こうして思悼世子の陵墓は水原に移され、顕隆園(ヒョンニュンウォン)として整備されていった。

この名前は、“顕父に隆盛で報いる”という意味だ。そして、現在では隆健陵(ユンゴンヌン)と称されている。

イ・ソジン 写真=SPORT KOREA

名君らしくない正祖

正祖は、父の新しい陵墓にひんぱんに出掛けた。

とはいえ、国王が墓参りに行くというのは準備が大変だった。特に、動員される随行員や馬の規模はすさまじかった。なにしろ、

6000余の人と1400余の馬が王の墓参に従ったという。本当に莫大な経費がかかったのだ。

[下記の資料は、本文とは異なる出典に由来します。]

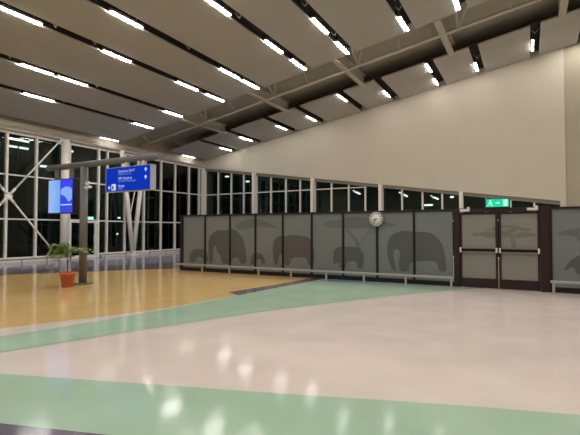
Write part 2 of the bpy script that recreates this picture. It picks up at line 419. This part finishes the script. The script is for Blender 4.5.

それでも正祖は水原に何度も出かけ、やがて、この土地を大都会にしようと考えるようになった。その目的のために始めたのが、城郭を作ることだった。それが、今や世界遺産にも指定されている華城(ファソン)だ。

1794年2月から工事が開始され、周囲6キロの城郭は2年半で完成した。

ただし、あまりに莫大な経費がかかりすぎて、国家財政を圧迫した。このあたりは、正祖は名君らしくない。財政的に言えば、親孝行の度が過ぎたのだ。それでも、正祖は水原の都市整備を徹底的に進めて、いずれは都を水原に移そうとも思っていた。そのために、着々と遷都を準備した。

しかし、正祖は1800年に48歳で急死してしまった。それによって、水原への遷都計画も中止になった。

もし、正祖がもっと長生きしていれば、どうなったか。

ソウルでなく水原が今も首都だったかもしれない。